Zaś owe 18 tys. w 1997 r. to - na moje subiektywne odczucie - nie więcej niż jakieś 30 tys. dzisiaj. Drzonca - piszesz o 39 tysiącach... to początek cen nowego dustera golasa... 😉 Zaś różnica przecież jest... -
@leo Tamten kalkulator przelicza na podstawie inflacji. Inflacja jest wyliczana na podstawie zmian cen różnych towarów. By sprawdzić czy kalkulator zawyża porównaj ceny nie samochodów a np. artykułów spożywczych. Tak patrząc to kalkulator raczej zaniża. ;) Moim zdaniem kalkulator nie zawyża, tylko samochody są teraz relatywnie tańsze niż kiedyś. Zobacz też np. na średnią płacę. W 1997 było to niewiele ponad 1000 zł, w 2016 ponad 4 tys.
http://stat.gov.pl/obszary-tematyczne/rynek-pracy/pracujacy-zatrudnieni-wynagrodzenia-koszty-pracy/przecietne-miesieczne-wynagrodzenie-w-gospodarce-narodowej-w-latach-1950-2016,2,1.html
Cena Tico w 1997 to osiemnaście ówczesnych średnich pensji (brutto). Osiemnaście dzisiejszych średnich pensji to ponad 70 tys. Moim zdaniem te prawie 40 tys. z kalkulatora to nie jest zawyżona wartość, ale ok, weźmy około 30 tys. Nadal można znaleźć nowe auta w tej cenie. -
Właśnie - miałem napisać też o tej średniej płacy, ale wypadło mi z głowy.

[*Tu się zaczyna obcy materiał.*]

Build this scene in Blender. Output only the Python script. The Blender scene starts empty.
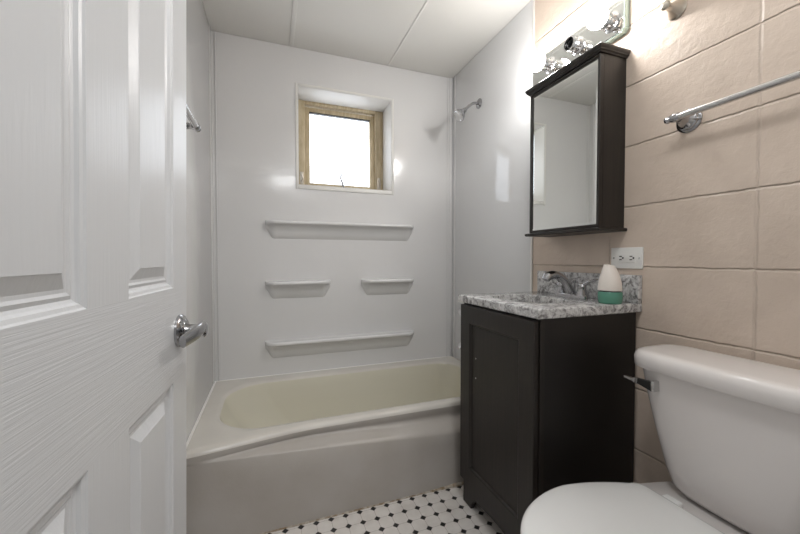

Bo przy takich przeliczeniach trzeba wziąć pod uwagę właśnie zarobki. Ja mam mocno mieszane uczucia co do tej dzisiejszej średniej; wręcz skłaniam się do przypuszczenia, że jest ona sztucznie "podkręcona" (o ile wręcz nie przekłamana). I ja, i Ty żyjemy w dzisiejszych realiach i wiemy, ile tak naprawdę się zarabia - my i ludzie wokół.
Inna sprawa, że moim zdaniem nastąpiło mocne rozwarstwienie zarobków społeczeństwa. Jednak śmiem twierdzić, że ludzi zarabiających mniej i dużo mniej od tej oficjalnej średniej 4 kzł jest o wiele więcej niż ludzi zarabiających kwoty "kominowe"... Po prostu oficjalna średnia śmierdzi mi oszustwem.
A zresztą, pojęcie "średniej" też jest dyskusyjne. Za chwilę wychodzę z psem na spacer; na tym spacerze obaj będziemy mieli średnio po 3 nogi... :-) -
@leo Ok, zamiast średniej weźmy płacę minimalną. W 1997 to było 450 zł, dzisiaj 2000 zł (brutto). Też wzrosła czterokrotnie przez dwadzieścia lat, podobnie jak średnia. Dalej wychodziłoby, że na Tico w 1997 musiałbyś wydać 40 miesięcznych minimalnych pensji. Dzisiaj czterdzieści miesięcznych minimalnych pensji to 80 tys. zł...
-
@drzonca powiedział w Czemu nie kupujemy nowych Tico?:
Dzisiaj czterdzieści miesięcznych minimalnych pensji to 80 tys. zł...
... nadal BRUTTO... 😛
Gdyby rzeczywiście minimalna płaca wynosiła dwa tysie do kieszeni, ludziom zarabiającym najniższą płacę wyraźnie by się polepszyło (to więcej niż pińcetplus). 😝Ale OK - byłbym skłonny się zgodzić, że samochody (w porównaniu do czasu 20 lat wstecz) staniały. Choć sądzę, że nowe i tak kosztują zbyt wiele (przynajmniej większość marek).